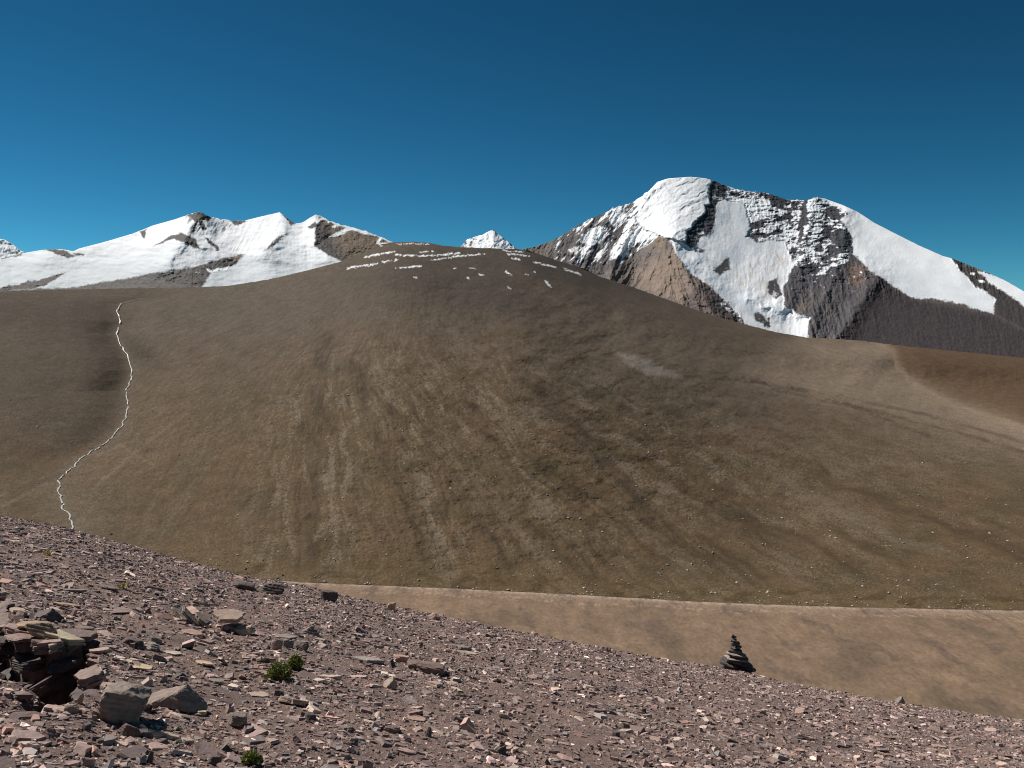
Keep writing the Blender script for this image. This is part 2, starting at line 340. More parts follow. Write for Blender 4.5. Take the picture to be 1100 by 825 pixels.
def build_main_peak():
    SK = [(545, 272), (560, 268), (575, 265), (593, 258.5), (605, 252), (616, 245), (634, 235), (646.5, 230), (662, 222), (674.5, 219.5), (690, 210.5), (699, 203),
          (706, 195.5), (718, 191.6), (742, 190), (758, 191.6), (766, 194), (776, 198), (789, 203), (804, 205.6), (822, 207), (834, 210.5), (845, 214.5), (868, 215.2),
          (875, 211.6), (886, 213.4), (906, 220.5), (922, 228), (939.6, 239.5), (962, 251), (988, 264), (1013, 275), (1024, 278), (1039, 284), (1064, 294), (1082, 302.5),
          (1100, 313), (1180, 350), (1330, 400), (1530, 440)]
    xs = np.concatenate([np.arange(545, 1112, 0.55), 1112 + 420 * np.linspace(0, 1, 30)[1:] ** 1.3])
    rock_sky = sst(590, 610, xs) * sst(705, 690, xs) + sst(762, 770, xs) * sst(885, 875, xs)
    ys0 = (sum(lin(SK, xs + a) * math.exp(-(a / 14.0) ** 2) for a in range(-40, 41, 4)) / sum(math.exp(-(a / 14.0) ** 2) for a in range(-40, 41, 4)))
    ysk = lin(SK, xs) + (0.25 + 1.5 * rock_sky) * fbm(xs / 5.0, xs * 0, 4, 301, 0.65)
    yb = lin(HILL_TOP, xs) + 26
    t = np.linspace(0, 1, 330)[:, None]
    x = np.broadcast_to(xs, (len(t), len(xs))); y = ysk + (yb - ysk) * t
    w1 = fbm(x / 12, y / 12, 4, 310); w2 = fbm(x / 12, y / 12, 4, 311)
    fw = pnoise(x / 2.6, y / 2.2, 312); xw = x + 2.6 * w1 + 0.9 * fw; yw = y + 2.6 * w2 + 0.8 * pnoise(x / 2.4, y / 2.6, 313)
    q = lambda pts, s=1.3: polymask(xw, yw, pts, s)
    c4 = lambda pts: crop(560, 170, pts)
    c5 = lambda pts: crop(820, 190, pts)
    DOME = c4([(535, 130), (575, 90), (620, 70), (715, 60), (790, 70), (808, 95), (790, 150), (800, 190), (765, 200), (778, 232), (720, 280), (700, 310), (690, 355), (640, 340), (580, 325), (520, 300), (485, 260), (520, 195)])
    CLIFF = c4([(795, 150), (825, 80), (870, 125), (862, 172), (822, 200), (824, 262), (790, 320), (742, 342), (730, 392), (690, 355), (700, 310), (722, 280), (780, 232), (766, 200)])
    FACE = c4([(825, 262), (822, 200), (862, 172), (870, 180), (940, 190), (970, 300), (945, 330), (1000, 352), (1060, 345)]) + c5([(0, 262), (90, 268), (130, 370), (80, 480), (90, 550), (195, 595), (190, 690), (0, 680)]) \
        + c4([(1060, 745), (1000, 715), (950, 702), (900, 640), (830, 570), (760, 520), (700, 470), (650, 400), (628, 335), (690, 365), (735, 390), (745, 342), (790, 320)])
    BAND = c4([(862, 172), (870, 115), (1000, 120), (1100, 130)]) + c5([(190, 90), (215, 70), (345, 115), (350, 160), (330, 190), (372, 240), (375, 310), (330, 400), (200, 420), (130, 370), (90, 268), (0, 262)]) + c4([(1000, 352), (945, 330), (970, 300), (940, 190)])
    BUTT = c5([(130, 370), (200, 410), (330, 400), (375, 310), (400, 350), (440, 400), (490, 420), (400, 560), (340, 650), (260, 690), (192, 690), (195, 595), (90, 550), (80, 480)])
    HFIELD = c5([(212, 78), (262, 80), (400, 135), (560, 225), (670, 280), (784, 332), (810, 370), (870, 440), (930, 480), (980, 520), (970, 577), (880, 551), (760, 517), (640, 511), (580, 481), (480, 410), (440, 392), (380, 322), (370, 240), (330, 185), (352, 150), (265, 104)])
    KFIELD = c5([(905, 398), (1000, 418), (1100, 470), (1250, 560), (1250, 620), (1100, 542), (1040, 502), (960, 450)])
    RIBS = c4([(150, 345), (250, 270), (400, 190), (545, 115), (520, 195), (485, 260), (520, 300), (580, 328), (500, 392), (400, 450), (330, 495), (285, 470), (235, 450), (130, 420)])
    dome, cliff, face, band, butt, hf, kf, ribs = (q(p) for p in (DOME, CLIFF, FACE, BAND, BUTT, HFIELD, KFIELD, RIBS))
    # ---- form
    k = 10.5
    Y = 6600 - k * (y - np.minimum(ys0, 215))
    def spine(line, A, w):
        return -A * np.exp(-np.sqrt(pdist(x + 3.5 * w1, y + 3.5 * w2, line) ** 2 + 2.0) / w)
    Y = Y + spine(c4([(640, 335), (660, 420), (720, 520), (800, 640), (860, 740)]), 190, 22)          # tan rib left of the glacier
    Y = Y + spine(c4([(545, 130), (500, 240), (420, 380), (380, 480), (360, 560)]), 120, 16)
    Y = Y + spine(c4([(400, 210), (340, 300), (260, 420)]), 90, 14)
    Y = Y + spine(c4([(290, 255), (220, 380)]), 70, 12)
    Y = Y + spine(c5([(215, 85), (190, 200), (170, 330), (130, 450), (110, 540)]), 60, 13)           # buttress crest
    Y = Y + spine(c5([(350, 150), (330, 300), (300, 420), (240, 560), (210, 640)]), 65, 13)
    Y = Y + spine(c5([(430, 390), (480, 420), (420, 520), (340, 640), (300, 690)]), 80, 14)           # tan rib on the right
    Y = Y + spine(c4([(960, 590), (1030, 622), (1100, 645)]) + c5([(60, 540), (190, 590)]), 70, 9)      # glacier lip
    Y = Y - 45 * sst(0, 1, dome) * np.clip(1 - ((x - 733) / 42) ** 2 * 0.6, 0, 1)
    Y = Y - 25 * face * np.exp(-((x - 790) / 30) ** 2)
    rockm = np.clip(1 - np.maximum.reduce([dome, face, hf, kf]), 0, 1)
    ledge = fbm(x / 16 + 0.3 * w1, y / 3.6 + 0.12 * (x / 16), 4, 330, 0.6)
    gully = ridged((x + 0.45 * (y - 250)) / 15, y / 40, 4, 340)
    gully2 = ridged((x - 0.25 * (y - 250)) / 13, y / 45, 4, 341)
    gsel = np.where(x < 720, gully, gully2)
    fine = fbm(x / 3.2, y / 3.2, 3, 345, 0.7)
    lower = sst(300, 330, y) * sst(890, 930, x)                               # smooth dark scree slope at lower right
    rs = rockm * (1 - 0.8 * lower)
    up = np.maximum(band, 0.7 * butt * sst(320, 290, y)); up = np.maximum(up, cliff)
    Y = Y - rs * ((30 - 16 * up) * gsel + (3 + 8 * up) * ledge + 5 * fine) - rockm * 2.2 * fine
    serac = fbm((x + 0.8 * y + 6 * w1) / 17, (y + 0.30 * x + 5 * w2) / 6.5, 3, 350, 0.5)
    Y = Y - dome * (11 * serac + 1.5 * fine)
    Y = Y - face * (4 * fbm(x / 10, y / 22, 3, 361) + 1.0 * fine) - (hf + kf) * (20 * fbm((x - y) / 60, y / 40, 3, 362) + 0.6 * fine)
    icy = sst(0, 1, polymask(x, y, c5([(0, 330), (100, 300), (130, 370), (80, 480), (40, 520), (-60, 480), (-160, 460), (-100, 380)]), 6))
    Y = Y - icy * 3.5 * ridged(x / 6 + 0.8 * w1, y / 22, 3, 366)
    P = pt(x, y, Y); P[..., 1] = Y
    nz = normals(P)[..., 2]
    # ---- cover
    c = np.broadcast_to(np.array([0.150, 0.125, 0.115]), P.shape).copy()          # grey scree
    c = mixc(c, [0.215, 0.160, 0.118], sst(-0.2, 0.5, fbm(x / 22, y / 30, 3, 370)) * sst(660, 690, x) * sst(790, 740, x))
    c = mixc(c, [0.255, 0.19, 0.145], 0.75 * polymask(xw + 4 * w1, yw + 4 * w2, c4([(640, 400), (690, 480), (740, 530), (690, 600), (560, 580), (480, 520), (540, 440)]), 9))
    c = mixc(c, [0.115, 0.085, 0.082], 0.9 * polymask(xw + 3 * w1, yw, c4([(760, 530), (830, 575), (960, 710), (1000, 760), (700, 660), (690, 600)]), 5))
    c = mixc(c, [0.056, 0.058, 0.070], np.maximum.reduce([cliff, band, 0.8 * butt]))
    c = mixc(c, [0.090, 0.082, 0.085], 0.9 * ribs)
    bl = butt * sst(290, 320, y)
    c = mixc(c, [0.100, 0.094, 0.100], 0.7 * bl)
    c = mixc(c, [0.20, 0.155, 0.12], 0.6 * bl * sst(0.05, 0.5, fbm((x + 0.9 * y) / 9, y / 40, 4, 380)))
    c = mixc(c, [0.20, 0.135, 0.10], 0.7 * polymask(xw, yw, c5([(360, 370), (430, 380), (440, 440), (390, 470), (350, 430)]), 4))
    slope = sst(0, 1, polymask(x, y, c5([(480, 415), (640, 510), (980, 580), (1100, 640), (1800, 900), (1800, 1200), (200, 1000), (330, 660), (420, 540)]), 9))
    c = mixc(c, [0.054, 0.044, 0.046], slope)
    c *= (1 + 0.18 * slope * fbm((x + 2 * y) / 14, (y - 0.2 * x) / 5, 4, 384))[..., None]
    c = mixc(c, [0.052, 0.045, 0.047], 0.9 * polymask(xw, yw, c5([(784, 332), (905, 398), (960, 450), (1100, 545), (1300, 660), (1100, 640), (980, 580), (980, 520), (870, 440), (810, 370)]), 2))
    c *= (1 - 0.12 * rockm) [..., None]; c *= (1 + 0.32 * rockm * fine + 0.12 * w1)[..., None]
    # snow: full fields, then snow caught on ledges and in gullies
    thr = fbm(x / 9, y / 5, 4, 390, 0.65)
    s = np.maximum.reduce([dome, face, hf, kf])
    strat = 0.55 * fbm(x / 9 + 0.7 * w1, y / 3.4 + 0.06 * x + 0.7 * w2, 4, 395, 0.66) + 0.30 * fbm(x / 4.5, y / 3.5, 3, 397, 0.7) + 0.55 * fbm(x / 20, y / 13 + 0.02 * x, 3, 396)
    for ln, wd in (([(785, 207), (800, 210), (815, 208), (840, 213)], 2.6), ([(800, 246), (815, 240), (832, 238), (846, 232)], 4.0), ([(803, 256), (818, 252), (838, 250)], 3.2), ([(828, 214), (845, 222), (862, 224)], 5.0), ([(866, 216), (862, 240), (858, 258)], 2.5), ([(892, 250), (912, 262)], 8.0), ([(893, 226), (908, 236)], 5.0)):
        strat = strat - 0.55 * sst(wd + 1.5, wd - 2, pdist(xw, yw + 1.5 * thr, ln))
    amt_band = band * (0.13 + 0.35 * sst(300, 215, y) + 0.25 * sst(880, 800, x) - 0.35 * sst(300, 325, y))
    sb = sst(0.02, 0.26, strat - 0.28 + amt_band + 0.5 * (nz - 0.62)) * band
    rb_ = sst(0.0, 0.22, fbm((x + 0.9 * y) / 7.5, (y - 0.5 * x) / 30, 4, 400, 0.6) + 0.25 * thr - 0.10 + 0.35 * sst(640, 690, x) - 0.45 * sst(275, 300, y)) * ribs
    for pp in ([(255, 320), (330, 285), (365, 295), (340, 355), (275, 378)], [(385, 215), (430, 200), (435, 255), (390, 290), (370, 260)], [(480, 290), (560, 320), (470, 370), (380, 430), (370, 400)],
               [(200, 385), (245, 370), (230, 400)], [(250, 420), (300, 380), (310, 390), (240, 440)]):
        rb_ = np.maximum(rb_, polymask(xw + 1.5 * thr, yw + 1.5 * thr, c4(pp), 1.6) * sst(-0.65, -0.3, thr))
    sc = sst(0.35, 0.55, strat + 0.2 * thr) * cliff * 0.8
    bs = sst(0.42, 0.6, thr + 0.3 * strat) * butt * sst(320, 285, y)
    bs = np.maximum(bs, polymask(xw + 3 * thr, yw + 2 * strat, c5([(215, 320), (300, 290), (330, 300), (290, 345), (250, 360), (290, 380), (230, 410)]), 1.0) * sst(-0.1, 0.2, strat))
    s = np.maximum.reduce([s, sb, rb_, sc, bs])
    for pp in ([(875, 403), (895, 405), (890, 415), (872, 412)], [(905, 435), (930, 436), (935, 445), (912, 446)]):
        s = np.maximum(s, polymask(x, y, c5(pp), 0.6))
    s = np.maximum(s, polymask(xw, yw, c4([(840, 590), (870, 620), (950, 690), (940, 705), (880, 650), (830, 600)]), 1.0) * sst(0.0, 0.3, thr))
    for pp in (c4([(800, 468), (835, 455), (865, 420), (880, 418), (882, 468), (850, 478), (835, 498)]), c4([(980, 662), (1000, 652), (1035, 668), (1052, 672), (1048, 702), (1020, 700), (995, 688)]), c4([(745, 375), (775, 385), (770, 400), (740, 400)]),
               c5([(0, 590), (28, 590), (28, 630), (0, 640)]), c5([(25, 440), (60, 430), (80, 500), (50, 520), (20, 490)])):
        hole = polymask(xw + thr, yw + thr, pp, 1.2) * sst(-0.55, -0.2, thr); s = s * (1 - hole); c = mixc(c, [0.07, 0.066, 0.072], hole * rockm * 0 + hole)
    warm = icy * sst(0.0, 0.4, fbm(x / 6, y / 12, 3, 404))
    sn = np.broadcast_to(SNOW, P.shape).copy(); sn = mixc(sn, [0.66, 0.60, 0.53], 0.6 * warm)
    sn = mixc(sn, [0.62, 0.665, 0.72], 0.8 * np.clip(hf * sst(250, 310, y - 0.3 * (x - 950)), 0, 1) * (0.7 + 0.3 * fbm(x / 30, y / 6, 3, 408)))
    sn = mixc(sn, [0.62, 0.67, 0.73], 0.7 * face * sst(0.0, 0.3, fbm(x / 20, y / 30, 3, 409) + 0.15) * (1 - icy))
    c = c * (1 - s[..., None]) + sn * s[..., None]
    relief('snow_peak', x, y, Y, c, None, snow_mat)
build_main_peak()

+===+

Aim of the exercise
Give back exactly the lines running from the line that contains "c = mixc(c, [0.054, 0.044, 0.046], slope)" through the line that contains "c *= (1 + 0.18", and nothing outside them.

Solution
    c = mixc(c, [0.054, 0.044, 0.046], slope)
    c *= (1 + 0.18 * slope * fbm((x + 2 * y) / 14, (y - 0.2 * x) / 5, 4, 384))[..., None]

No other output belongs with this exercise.